- [Task description]: Reply with one number only: the count of lines below that contain the word "pixels".

- [Information shown]:
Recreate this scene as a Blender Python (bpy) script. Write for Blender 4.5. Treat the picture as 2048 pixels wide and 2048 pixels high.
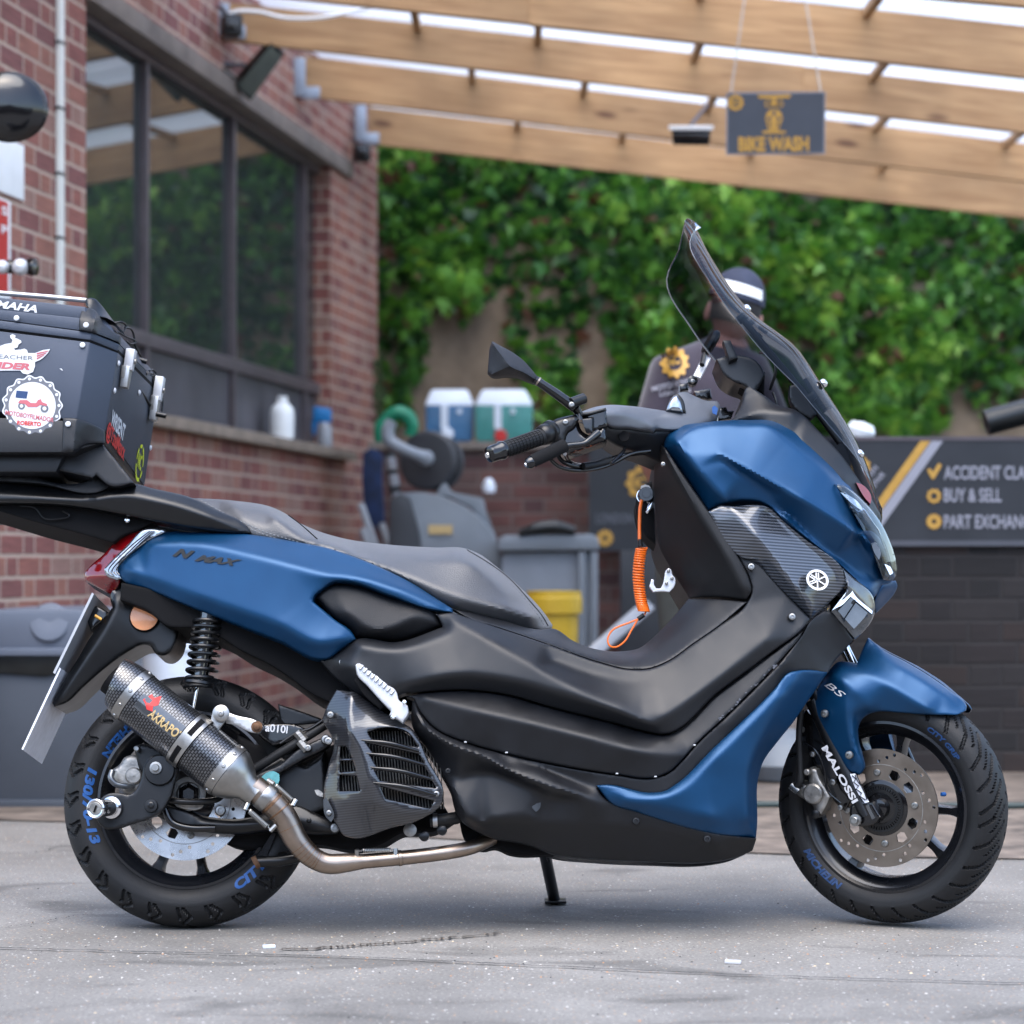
import bpy, bmesh, math, random
import numpy as np
from mathutils import Vector, Matrix
from mathutils.geometry import delaunay_2d_cdt

for _o in list(bpy.data.objects): bpy.data.objects.remove(_o)
scene = bpy.context.scene
COL = scene.collection
R = math.radians
random.seed(7); rng = np.random.default_rng(7)

# ------------------------------------------------------------------ camera, light
CX, HZ, FPX, DIST, CAMH = 1024.0, 1120.0, 5000.0, 5.0, 0.735   # photo pixels, metres
cam = bpy.data.cameras.new('camera'); camo = bpy.data.objects.new('camera', cam); COL.objects.link(camo)
camo.location = (0, -DIST, CAMH); camo.rotation_euler = (R(90), 0, 0)
cam.sensor_width = 36; cam.lens = FPX/2048*36; cam.shift_y = (HZ-1024)/2048
cam.clip_start = .1; cam.clip_end = 400
cam.dof.use_dof = True; cam.dof.focus_distance = 4.93; cam.dof.aperture_fstop = 3.8
scene.camera = camo
world = bpy.data.worlds.new('World'); scene.world = world; world.use_nodes = True
wn = world.node_tree.nodes; wl = world.node_tree.links
sky = wn.new('ShaderNodeTexSky'); sky.sky_type = 'NISHITA'; sky.sun_disc = False
SUN_EL, SUN_ROT = R(66), R(188)
sky.sun_elevation = SUN_EL; sky.sun_rotation = SUN_ROT; sky.air_density = 1.0; sky.dust_density = 2.0; sky.ozone_density = 1.0
wl.new(sky.outputs[0], wn['Background'].inputs[0]); wn['Background'].inputs[1].default_value = 0.15
sun = bpy.data.lights.new('sun', 'SUN'); sun.energy = 1.0; sun.angle = R(60); sun.color = (1, .985, .96)
suno = bpy.data.objects.new('sun', sun); COL.objects.link(suno)
_sd = Vector((math.sin(SUN_ROT)*math.cos(SUN_EL), math.cos(SUN_ROT)*math.cos(SUN_EL), math.sin(SUN_EL)))
suno.rotation_euler = (-_sd).to_track_quat('-Z', 'Y').to_euler()
scene.view_settings.view_transform = 'Standard'; scene.view_settings.look = 'None'
scene.view_settings.exposure = 1.95; scene.view_settings.gamma = 1
scene.cycles.max_bounces = 8; scene.cycles.transparent_max_bounces = 12
scene.cycles.sample_clamp_indirect = 6

# ------------------------------------------------------------------ pixel -> place
LEAN = R(9.5)                                   # the scooter leans on its side stand
AX = Vector((0, math.cos(LEAN), -math.sin(LEAN)))   # scooter's sideways axis, away from the camera
UPV = Vector((0, math.sin(LEAN), math.cos(LEAN)))
CAMP = Vector((0, -DIST, CAMH))
def P(u, v, D):
    return Vector(((u-CX)*D/FPX, D-DIST, CAMH-(v-HZ)*D/FPX))
def PB(u, v, w=0.0):
    d = Vector(((u-CX)/FPX, 1, -(v-HZ)/FPX))
    t = (w-CAMP.dot(AX))/d.dot(AX)
    return CAMP+d*t
def PS(u, v, w, al=30, c=(1781, 1613)):          # same, on a plane turned with the steering
    n = Matrix.Rotation(R(-al), 3, Vector((-math.sin(R(20)), 0, math.cos(R(20))))) @ AX
    o = PB(c[0], c[1], 0); d = Vector(((u-CX)/FPX, 1, -(v-HZ)/FPX))
    t = (w+o.dot(n)-CAMP.dot(n))/d.dot(n)
    return CAMP+d*t
STEER = Matrix.Rotation(R(-30), 3, Vector((-math.sin(R(20)), 0, math.cos(R(20)))))
AXS = STEER @ AX

# ------------------------------------------------------------------ materials
MT = {}
KEEP = {'white_paint','frosted_white','print_white','white_alloy','thread','plate_white','plate_grey','orange_cable','reflector_orange','amber','grit_pale','grit_rust','grit_tan','chrome','conduit_white','cobble_brown','far_ground'}
def mat(name, base=(.5,.5,.5), rough=.5, metal=0, spec=.5, coat=0, coat_r=.05, noise=0, nscale=8, bump=0, bscale=300, trans=0, emit=None, rvar=0, sheen=0, coord='Object', ior=1.45):
    if name not in KEEP: base = tuple(c*(.8 if metal >= .5 else .62) for c in base)
    m = bpy.data.materials.new(name); m.use_nodes = True; MT[name] = m
    nt = m.node_tree; n = nt.nodes; L = nt.links; b = n['Principled BSDF']
    b.inputs['Base Color'].default_value = (*base, 1); b.inputs['Roughness'].default_value = rough
    b.inputs['Metallic'].default_value = metal; b.inputs['Specular IOR Level'].default_value = spec
    b.inputs['Coat Weight'].default_value = coat; b.inputs['Coat Roughness'].default_value = coat_r
    b.inputs['Transmission Weight'].default_value = trans; b.inputs['Sheen Weight'].default_value = sheen
    b.inputs['IOR'].default_value = ior
    tc = n.new('ShaderNodeTexCoord')
    if noise or rvar:
        t = n.new('ShaderNodeTexNoise'); t.inputs['Scale'].default_value = nscale; t.inputs['Detail'].default_value = 8; t.inputs['Roughness'].default_value = .6
        L.new(tc.outputs[coord], t.inputs['Vector'])
        if noise:
            mx = n.new('ShaderNodeMix'); mx.data_type = 'RGBA'
            mx.inputs[6].default_value = (*[c*(1-noise) for c in base], 1); mx.inputs[7].default_value = (*[min(1, c*(1+noise)) for c in base], 1)
            cr = n.new('ShaderNodeMapRange'); cr.inputs[1].default_value = .3; cr.inputs[2].default_value = .7
            L.new(t.outputs[0], cr.inputs[0]); L.new(cr.outputs[0], mx.inputs[0]); L.new(mx.outputs[2], b.inputs['Base Color'])
        if rvar:
            mr = n.new('ShaderNodeMapRange'); mr.inputs[1].default_value = .3; mr.inputs[2].default_value = .7
            mr.inputs[3].default_value = max(0, rough-rvar); mr.inputs[4].default_value = rough+rvar
            L.new(t.outputs[0], mr.inputs[0]); L.new(mr.outputs[0], b.inputs['Roughness'])
    if bump:
        t2 = n.new('ShaderNodeTexNoise'); t2.inputs['Scale'].default_value = bscale; t2.inputs['Detail'].default_value = 3
        L.new(tc.outputs[coord], t2.inputs['Vector'])
        bp = n.new('ShaderNodeBump'); bp.inputs['Strength'].default_value = bump; bp.inputs['Distance'].default_value = .002
        L.new(t2.outputs[0], bp.inputs['Height']); L.new(bp.outputs[0], b.inputs['Normal'])
    if emit:
        b.inputs['Emission Color'].default_value = (*emit[:3], 1); b.inputs['Emission Strength'].default_value = emit[3]
    return m
mat('blue_paint', (.0015, .050, .135), .40, .5, .4, coat=.22, coat_r=.34, noise=.07, nscale=14, bump=.03, bscale=900, rvar=.05)
mat('leg_plastic', (.007, .0075, .009), .5, 0, .4, bump=.12, bscale=1300, noise=.2)
mat('black_plastic', (.0105, .0120, .0155), .45, 0, .5, noise=.25, nscale=9, bump=.12, bscale=1400, rvar=.07)
mat('worn_plastic', (.0105, .0115, .0145), .47, 0, .42, noise=.35, nscale=12, bump=.12, bscale=1200, rvar=.12)
mat('textured_plastic', (.012, .013, .016), .5, 0, .4, bump=.5, bscale=700, noise=.1)
mat('grey_plastic', (.125, .137, .16), .42, 0, .8, bump=.1, bscale=1300, noise=.05)
mat('gloss_black', (.006, .006, .007), .16, 0, .5, coat=.3, rvar=.05, noise=.1)
mat('satin_black', (.0042, .0048, .006), .34, 0, .5, noise=.2, rvar=.06)
mat('dead_black', (.004, .004, .005), .8, 0, .2, noise=.3, nscale=10)
mat('leather', (.022, .0235, .029), .42, 0, .8, coat=.4, coat_r=.42, sheen=.22, bump=.55, bscale=520, noise=.12, rvar=.05)
mat('thread', (.16, .17, .18), .7, noise=.2)
mat('rubber', (.011, .0115, .0125), .55, 0, .4, noise=.3, nscale=20, bump=.2, bscale=500, rvar=.08)
mat('tyre_rubber', (.0105, .011, .0125), .58, 0, .4, noise=.35, nscale=14, bump=.2, bscale=400, rvar=.1)
mat('rim_paint', (.009, .010, .013), .28, .1, .5, coat=.3, rvar=.06, noise=.2)
mat('foam', (.014, .014, .015), .9, 0, .2, bump=.8, bscale=900)
mat('steel', (.42, .41, .39), .36, 1, noise=.12, nscale=25, rvar=.08)
mat('aluminium', (.60, .60, .59), .42, 1, noise=.08, nscale=30, rvar=.08)
mat('white_alloy', (.50, .51, .53), .4, .35, noise=.05)
mat('chrome', (.66, .66, .67), .12, 1, noise=.02)
mat('cast_alloy', (.33, .32, .30), .45, .85, noise=.45, nscale=40, rvar=.12, bump=.3, bscale=250)
mat('disc_bronze', (.25, .21, .175), .4, 1, noise=.12, nscale=30, rvar=.08)
mat('disc_steel', (.66, .66, .66), .28, 1, noise=.1, nscale=30, rvar=.06)
mat('titanium', (.40, .32, .26), .33, 1, noise=.18, nscale=14, rvar=.07)
mat('titanium_dark', (.34, .20, .12), .3, 1, noise=.3, nscale=20, rvar=.07)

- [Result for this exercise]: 2